Et puis, il y a le facteur démographique, dans toute sa complexité. Société développée, Israël a une natalité faible, et se montre donc économe du sang de ses soldats. Ce qui peut constituer une faiblesse face à des sociétés islamiques à natalité très forte, très prodigues de leur propre sang. Mais ce n’est pas tout. Israël est aussi, du même fait, une société vieillissante, alors que ses ennemis sont jeunes. Et il faut encore défalquer du pays légal israélien des minorités inutilisables sur le plan militaire : les Arabes (près de 20 % aujourd’hui, peut-être 25 % dans quelques années), en raison d’une « double loyauté » de plus en plus ambiguë, mais aussi les Juifs ultra-orthodoxes (10 % aujourd’hui, 20 % dans vingt ans), qui entendent se consacrer uniquement à l’étude des textes sacrés. Le pays réel, en matière de défense, risque de reposer sur une base numérique extrêmement étroite.

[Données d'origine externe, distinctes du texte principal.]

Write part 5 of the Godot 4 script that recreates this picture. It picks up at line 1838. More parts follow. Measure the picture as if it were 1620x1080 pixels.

Sur ces deux derniers points, « post-héroïsme » et démographie, le parallèle le destin actuel de l’Amérique et de l’Europe est évident. Certes, la société israélienne semble capable de « résilience » : le rapport Winograd note qu’aucune défaillance n’a été constatée en 2006 au niveau des combattants de base ; et un nouveau commandant en chef nommé en 2007, le général Gaby Ashkenazy, semble aller très vite dans la réorganisation de Tsahal. Mais comme le note Pons à la fin de son livre : « Israël comme tout Etat a droit à sa sécurité. Elle passe aujourd’hui par un besoin de victoire. Il y va de sa capacité de dissuasion. Et donc de sa survie. »
Israël en état de choc, par Frédéric Pons. Presses de la Cité. 294 pages, 19,50 euros.